In the common case, therefore, names found in an XFS filesystem are actually
UTF-8 encoded Unicode data.
To maximize its expressiveness, the Unicode standard defines separate control
points for various characters that render similarly or identically in writing
systems around the world.
For example, the character "Cyrillic Small Letter A" U+0430 "а" often renders
identically to "Latin Small Letter A" U+0061 "a".
The standard also permits characters to be constructed in multiple ways --
either by using a defined code point, or by combining one code point with
various combining marks.
For example, the character "Angstrom Sign U+212B "Å" can also be expressed
as "Latin Capital Letter A" U+0041 "A" followed by "Combining Ring Above"
U+030A "◌̊".
Both sequences render identically.
Like the standards that preceded it, Unicode also defines various control
characters to alter the presentation of text.
For example, the character "Right-to-Left Override" U+202E can trick some
programs into rendering "moo\\xe2\\x80\\xaegnp.txt" as "mootxt.png".
A second category of rendering problems involves whitespace characters.
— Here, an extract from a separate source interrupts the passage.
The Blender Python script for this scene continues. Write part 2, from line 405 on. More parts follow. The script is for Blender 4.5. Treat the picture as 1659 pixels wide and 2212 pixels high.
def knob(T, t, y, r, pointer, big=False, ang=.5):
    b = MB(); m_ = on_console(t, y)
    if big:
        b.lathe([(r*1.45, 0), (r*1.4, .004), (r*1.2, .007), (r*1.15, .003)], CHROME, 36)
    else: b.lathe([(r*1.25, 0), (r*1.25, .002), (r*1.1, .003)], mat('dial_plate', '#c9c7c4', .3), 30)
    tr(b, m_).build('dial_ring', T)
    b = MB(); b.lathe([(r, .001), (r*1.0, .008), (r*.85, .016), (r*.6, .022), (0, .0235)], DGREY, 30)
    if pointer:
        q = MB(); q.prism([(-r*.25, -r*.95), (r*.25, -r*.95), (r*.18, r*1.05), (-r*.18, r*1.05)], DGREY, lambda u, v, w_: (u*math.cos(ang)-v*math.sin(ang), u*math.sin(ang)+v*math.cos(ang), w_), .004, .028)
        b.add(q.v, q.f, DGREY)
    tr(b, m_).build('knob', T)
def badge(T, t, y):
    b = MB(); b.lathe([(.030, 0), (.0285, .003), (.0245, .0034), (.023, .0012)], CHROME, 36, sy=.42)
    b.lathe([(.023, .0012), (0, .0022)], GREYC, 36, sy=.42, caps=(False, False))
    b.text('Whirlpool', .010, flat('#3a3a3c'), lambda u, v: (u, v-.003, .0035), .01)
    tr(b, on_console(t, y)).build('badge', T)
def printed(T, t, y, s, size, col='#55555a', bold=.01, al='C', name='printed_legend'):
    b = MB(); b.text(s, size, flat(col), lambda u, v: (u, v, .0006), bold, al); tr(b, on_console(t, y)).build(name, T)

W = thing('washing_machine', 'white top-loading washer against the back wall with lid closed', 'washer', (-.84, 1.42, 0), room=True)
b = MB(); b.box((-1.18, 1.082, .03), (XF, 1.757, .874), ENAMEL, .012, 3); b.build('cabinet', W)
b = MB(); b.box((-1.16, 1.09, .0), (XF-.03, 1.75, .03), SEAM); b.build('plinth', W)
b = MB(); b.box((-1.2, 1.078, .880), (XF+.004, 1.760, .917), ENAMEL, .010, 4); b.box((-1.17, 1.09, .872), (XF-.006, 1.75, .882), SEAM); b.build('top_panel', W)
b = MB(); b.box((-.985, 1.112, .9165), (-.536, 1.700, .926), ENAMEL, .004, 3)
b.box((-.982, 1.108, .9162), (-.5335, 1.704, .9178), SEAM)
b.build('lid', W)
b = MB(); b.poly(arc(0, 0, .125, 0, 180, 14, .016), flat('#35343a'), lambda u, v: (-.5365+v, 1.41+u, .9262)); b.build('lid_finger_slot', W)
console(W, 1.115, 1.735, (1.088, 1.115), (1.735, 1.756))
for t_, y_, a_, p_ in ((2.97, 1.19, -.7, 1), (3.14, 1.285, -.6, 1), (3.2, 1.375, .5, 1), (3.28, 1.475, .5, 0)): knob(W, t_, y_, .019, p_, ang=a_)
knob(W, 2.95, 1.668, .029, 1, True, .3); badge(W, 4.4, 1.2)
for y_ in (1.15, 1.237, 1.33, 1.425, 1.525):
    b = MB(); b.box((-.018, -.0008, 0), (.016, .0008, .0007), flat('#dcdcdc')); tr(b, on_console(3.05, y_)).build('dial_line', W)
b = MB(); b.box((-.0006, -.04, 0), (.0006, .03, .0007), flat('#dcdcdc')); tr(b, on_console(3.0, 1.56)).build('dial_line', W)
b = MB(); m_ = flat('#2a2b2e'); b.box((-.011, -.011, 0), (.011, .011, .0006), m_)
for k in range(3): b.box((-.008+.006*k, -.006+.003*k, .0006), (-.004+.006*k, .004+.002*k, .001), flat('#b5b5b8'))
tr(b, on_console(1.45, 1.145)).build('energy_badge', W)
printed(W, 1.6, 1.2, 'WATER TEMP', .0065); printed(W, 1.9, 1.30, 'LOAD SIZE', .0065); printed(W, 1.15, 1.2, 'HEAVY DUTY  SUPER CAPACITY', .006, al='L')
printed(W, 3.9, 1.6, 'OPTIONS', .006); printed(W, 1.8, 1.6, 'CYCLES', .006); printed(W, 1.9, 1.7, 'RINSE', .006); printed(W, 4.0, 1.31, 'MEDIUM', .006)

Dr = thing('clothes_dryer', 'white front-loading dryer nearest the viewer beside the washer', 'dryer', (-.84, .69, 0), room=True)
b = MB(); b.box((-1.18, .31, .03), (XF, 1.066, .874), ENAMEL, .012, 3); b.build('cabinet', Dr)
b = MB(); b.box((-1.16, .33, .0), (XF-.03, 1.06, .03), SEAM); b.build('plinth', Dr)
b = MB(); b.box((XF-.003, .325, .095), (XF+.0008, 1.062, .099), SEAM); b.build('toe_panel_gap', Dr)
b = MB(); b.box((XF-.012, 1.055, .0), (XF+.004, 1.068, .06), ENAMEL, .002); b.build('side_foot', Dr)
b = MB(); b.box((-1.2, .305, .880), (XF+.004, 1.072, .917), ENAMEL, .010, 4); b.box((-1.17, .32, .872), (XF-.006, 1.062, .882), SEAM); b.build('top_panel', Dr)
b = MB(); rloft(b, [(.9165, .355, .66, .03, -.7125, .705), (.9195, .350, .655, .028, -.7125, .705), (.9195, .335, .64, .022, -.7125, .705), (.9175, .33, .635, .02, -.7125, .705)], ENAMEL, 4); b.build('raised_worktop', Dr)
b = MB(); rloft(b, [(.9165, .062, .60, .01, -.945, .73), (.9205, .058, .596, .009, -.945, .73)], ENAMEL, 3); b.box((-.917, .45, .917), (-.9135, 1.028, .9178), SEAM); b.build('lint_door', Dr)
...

If the character "Zero Width Space" U+200B is encountered in a file name, the
name will render identically to a name that does not have the zero width
space.
If two names within a naming domain have different byte sequences but render
identically, a user may be confused by it.
The kernel, in its indifference to upper level encoding schemes, permits this.
Most filesystem drivers persist the byte sequence names that are given to them
by the VFS.
Techniques for detecting confusable names are explained in great detail in
sections 4 and 5 of the
`Unicode Security Mechanisms <https://unicode.org/reports/tr39/>`_
document.
When ``xfs_scrub`` detects UTF-8 encoding in use on a system, it uses the
Unicode normalization form NFD in conjunction with the confusable name
detection component of
`libicu <https://github.com/unicode-org/icu>`_
to identify names with a directory or within a file's extended attributes that
could be confused for each other.
Names are also checked for control characters, non-rendering characters, and
mixing of bidirectional characters.
All of these potential issues are reported to the system administrator during
phase 5.
Media Verification of File Data Extents
---------------------------------------
The system administrator can elect to initiate a media scan of all file data
blocks.
This scan after validation of all filesystem metadata (except for the summary
counters) as phase 6.
The scan starts by calling ``FS_IOC_GETFSMAP`` to scan the filesystem space map
to find areas that are allocated to file data fork extents.
Gaps betweeen data fork extents that are smaller than 64k are treated as if
they were data fork extents to reduce the command setup overhead.
When the space map scan accumulates a region larger than 32MB, a media
verification request is sent to the disk as a directio read of the raw block
device.
If the verification read fails, ``xfs_scrub`` retries with single-block reads
to narrow down the failure to the specific region of the media and recorded.
When it has finished issuing verification requests, it again uses the space
mapping ioctl to map the recorded media errors back to metadata structures
and report what has been lost.
For media errors in blocks owned by files, parent pointers can be used to
construct file paths from inode numbers for user-friendly reporting.